▸ GOAL
Begin with the line that contains "Model this scene", end with the line that contains "random.seed(7)", and extract exactly that stretch of lines.

[Records with scene code]
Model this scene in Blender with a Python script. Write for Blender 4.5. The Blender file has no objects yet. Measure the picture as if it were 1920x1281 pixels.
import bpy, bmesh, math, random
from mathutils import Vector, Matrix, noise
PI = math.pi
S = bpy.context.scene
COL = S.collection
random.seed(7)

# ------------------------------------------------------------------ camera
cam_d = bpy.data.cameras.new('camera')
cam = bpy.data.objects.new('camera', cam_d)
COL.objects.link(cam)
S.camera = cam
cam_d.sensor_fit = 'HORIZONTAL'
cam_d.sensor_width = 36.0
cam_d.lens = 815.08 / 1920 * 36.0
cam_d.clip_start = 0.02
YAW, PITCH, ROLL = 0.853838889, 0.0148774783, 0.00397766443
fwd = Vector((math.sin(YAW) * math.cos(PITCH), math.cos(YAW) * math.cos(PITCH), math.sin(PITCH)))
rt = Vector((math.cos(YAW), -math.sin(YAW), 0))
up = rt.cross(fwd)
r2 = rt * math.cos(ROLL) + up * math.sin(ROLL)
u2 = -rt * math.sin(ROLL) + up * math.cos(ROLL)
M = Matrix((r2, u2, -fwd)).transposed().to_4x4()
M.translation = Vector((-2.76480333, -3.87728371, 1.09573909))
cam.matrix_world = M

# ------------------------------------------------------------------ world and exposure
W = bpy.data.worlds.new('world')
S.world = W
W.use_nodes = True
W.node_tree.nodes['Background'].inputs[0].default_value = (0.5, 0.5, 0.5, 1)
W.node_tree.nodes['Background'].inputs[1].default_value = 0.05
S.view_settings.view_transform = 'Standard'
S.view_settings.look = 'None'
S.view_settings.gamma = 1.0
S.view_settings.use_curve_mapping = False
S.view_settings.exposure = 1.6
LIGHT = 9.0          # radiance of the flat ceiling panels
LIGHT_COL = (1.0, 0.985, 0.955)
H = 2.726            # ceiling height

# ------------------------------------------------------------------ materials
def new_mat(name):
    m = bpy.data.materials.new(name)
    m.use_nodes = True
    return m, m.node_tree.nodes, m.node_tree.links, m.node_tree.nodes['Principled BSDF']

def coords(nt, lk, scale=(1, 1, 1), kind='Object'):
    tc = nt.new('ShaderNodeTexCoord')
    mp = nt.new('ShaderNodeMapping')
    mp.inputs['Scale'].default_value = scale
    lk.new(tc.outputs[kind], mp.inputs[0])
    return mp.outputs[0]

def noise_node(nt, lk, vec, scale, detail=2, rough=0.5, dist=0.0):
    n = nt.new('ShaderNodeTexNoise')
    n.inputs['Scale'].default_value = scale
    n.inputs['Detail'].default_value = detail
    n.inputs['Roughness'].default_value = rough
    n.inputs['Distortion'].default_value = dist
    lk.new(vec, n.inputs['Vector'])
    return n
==
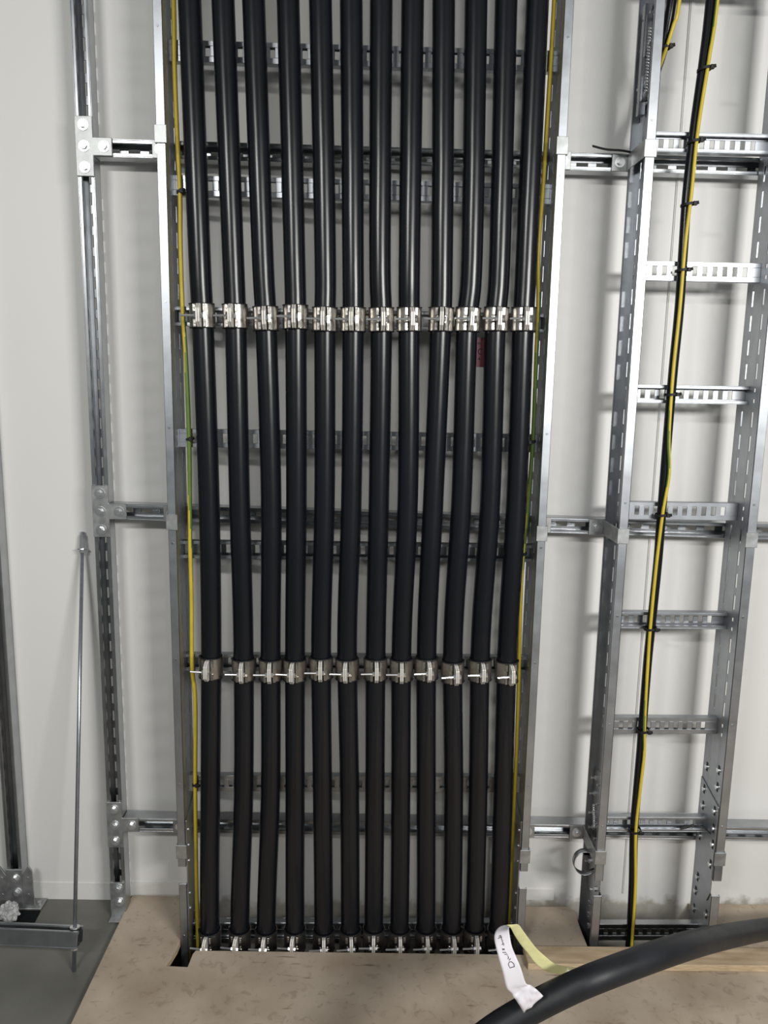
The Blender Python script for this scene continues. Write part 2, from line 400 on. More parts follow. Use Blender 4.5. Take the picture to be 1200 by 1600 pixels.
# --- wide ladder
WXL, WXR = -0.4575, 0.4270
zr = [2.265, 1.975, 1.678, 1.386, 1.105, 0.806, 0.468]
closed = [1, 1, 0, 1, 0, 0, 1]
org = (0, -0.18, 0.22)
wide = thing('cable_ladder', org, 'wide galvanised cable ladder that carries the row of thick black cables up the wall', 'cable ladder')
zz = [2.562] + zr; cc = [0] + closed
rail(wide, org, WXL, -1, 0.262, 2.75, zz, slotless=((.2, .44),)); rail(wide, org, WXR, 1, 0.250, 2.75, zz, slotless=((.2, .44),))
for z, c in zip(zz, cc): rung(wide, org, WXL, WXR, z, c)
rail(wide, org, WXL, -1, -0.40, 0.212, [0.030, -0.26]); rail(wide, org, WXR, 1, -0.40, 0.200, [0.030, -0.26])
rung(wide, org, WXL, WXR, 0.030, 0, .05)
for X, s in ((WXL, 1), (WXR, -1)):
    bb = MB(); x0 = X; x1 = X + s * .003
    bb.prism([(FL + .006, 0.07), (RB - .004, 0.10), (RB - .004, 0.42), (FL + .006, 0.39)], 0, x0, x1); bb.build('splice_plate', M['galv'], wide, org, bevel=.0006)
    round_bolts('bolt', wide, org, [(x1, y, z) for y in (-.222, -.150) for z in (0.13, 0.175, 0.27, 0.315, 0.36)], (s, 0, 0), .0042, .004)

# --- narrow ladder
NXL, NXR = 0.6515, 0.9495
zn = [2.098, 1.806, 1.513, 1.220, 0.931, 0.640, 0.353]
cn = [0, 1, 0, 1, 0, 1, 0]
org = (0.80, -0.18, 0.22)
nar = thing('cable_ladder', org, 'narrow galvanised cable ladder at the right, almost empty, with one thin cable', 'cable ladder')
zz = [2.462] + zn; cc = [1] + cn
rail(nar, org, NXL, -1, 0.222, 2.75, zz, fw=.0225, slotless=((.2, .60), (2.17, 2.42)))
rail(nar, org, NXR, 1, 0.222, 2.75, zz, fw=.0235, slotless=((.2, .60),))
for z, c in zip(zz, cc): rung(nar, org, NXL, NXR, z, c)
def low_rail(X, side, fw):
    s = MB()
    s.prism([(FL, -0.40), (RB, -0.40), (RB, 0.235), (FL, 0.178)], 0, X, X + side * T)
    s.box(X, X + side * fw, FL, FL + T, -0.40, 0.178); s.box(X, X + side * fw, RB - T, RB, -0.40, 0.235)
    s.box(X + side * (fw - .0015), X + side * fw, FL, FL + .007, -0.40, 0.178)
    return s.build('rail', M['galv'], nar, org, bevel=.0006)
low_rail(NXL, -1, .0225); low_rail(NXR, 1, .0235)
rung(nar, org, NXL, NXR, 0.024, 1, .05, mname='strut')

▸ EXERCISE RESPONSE
Model this scene in Blender with a Python script. Write for Blender 4.5. The Blender file has no objects yet. Measure the picture as if it were 1920x1281 pixels.
import bpy, bmesh, math, random
from mathutils import Vector, Matrix, noise
PI = math.pi
S = bpy.context.scene
COL = S.collection
random.seed(7)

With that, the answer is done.